Medavoy and Stevens, who have known Malick since his days at the American Film Institute in the late 1960s, both jumped at the chance to work with him again, and dismiss the image of the eccentric hermit.

"Reclusive is a word that sticks to him," Stevens says of Malick, "and Terry is private but he’s not reclusive. He’s a gregarious, lively, sometimes entertaining, complex, maddening, amusing human being."

"He’s an extraordinary individual in the sense that he’s got this wonderful breadth of intellect," explains Medavoy. He added that Malick has also been "a Rhodes scholar, a philosophy professor at MIT and a journalist who’s written for Life, Newsweek and the New Yorker."

"What it is with Terry," continues Nick Nolte, "is that his mind is so wide, so broad, so encompassing on so many different subjects and curiosities, that you really are awed a bit."

"I don’t think it was ever a conscious decision," says Grant Hill about the gap between Malick’s films. "I think that probably he went away for a weekend and came back 20 years later."

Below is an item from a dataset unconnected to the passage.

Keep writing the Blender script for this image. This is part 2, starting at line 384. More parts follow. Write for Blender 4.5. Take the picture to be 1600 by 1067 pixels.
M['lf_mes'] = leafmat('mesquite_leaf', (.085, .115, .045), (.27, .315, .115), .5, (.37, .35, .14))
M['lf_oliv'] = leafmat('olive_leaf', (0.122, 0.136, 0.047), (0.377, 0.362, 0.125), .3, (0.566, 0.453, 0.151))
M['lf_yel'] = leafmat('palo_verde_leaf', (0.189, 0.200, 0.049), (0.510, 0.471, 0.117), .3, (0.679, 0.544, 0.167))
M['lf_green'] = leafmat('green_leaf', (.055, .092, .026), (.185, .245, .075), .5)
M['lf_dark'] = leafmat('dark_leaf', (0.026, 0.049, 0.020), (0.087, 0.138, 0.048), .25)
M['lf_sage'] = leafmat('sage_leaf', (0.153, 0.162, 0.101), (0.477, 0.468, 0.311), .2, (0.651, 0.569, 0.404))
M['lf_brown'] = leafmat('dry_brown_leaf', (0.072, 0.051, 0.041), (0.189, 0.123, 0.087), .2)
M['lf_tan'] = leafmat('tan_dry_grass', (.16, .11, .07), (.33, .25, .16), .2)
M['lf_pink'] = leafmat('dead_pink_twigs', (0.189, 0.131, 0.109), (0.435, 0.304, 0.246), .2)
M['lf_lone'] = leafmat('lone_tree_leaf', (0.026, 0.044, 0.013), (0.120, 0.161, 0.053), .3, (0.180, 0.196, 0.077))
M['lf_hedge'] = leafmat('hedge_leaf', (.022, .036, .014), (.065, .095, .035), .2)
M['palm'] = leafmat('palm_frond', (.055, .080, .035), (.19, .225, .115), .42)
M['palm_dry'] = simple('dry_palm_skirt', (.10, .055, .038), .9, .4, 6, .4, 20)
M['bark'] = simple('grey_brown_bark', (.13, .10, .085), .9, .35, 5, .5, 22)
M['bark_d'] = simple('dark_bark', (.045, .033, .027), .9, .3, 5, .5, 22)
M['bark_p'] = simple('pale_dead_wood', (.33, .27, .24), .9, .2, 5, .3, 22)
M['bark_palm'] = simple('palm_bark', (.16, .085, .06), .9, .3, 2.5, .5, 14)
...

Hill adds that the large cast and crew of The Thin Red Line were anxious to work with Malick and that the atmosphere during the five-month shoot — primarily in Australia — was not only "familial" but highly rewarding.

"He’s very involving in drawing out from everybody their feelings and their responses to the material," explains Hill, "and so you find, almost by a sort of a very slow distillation, that there end up being pieces of yourself up there in it."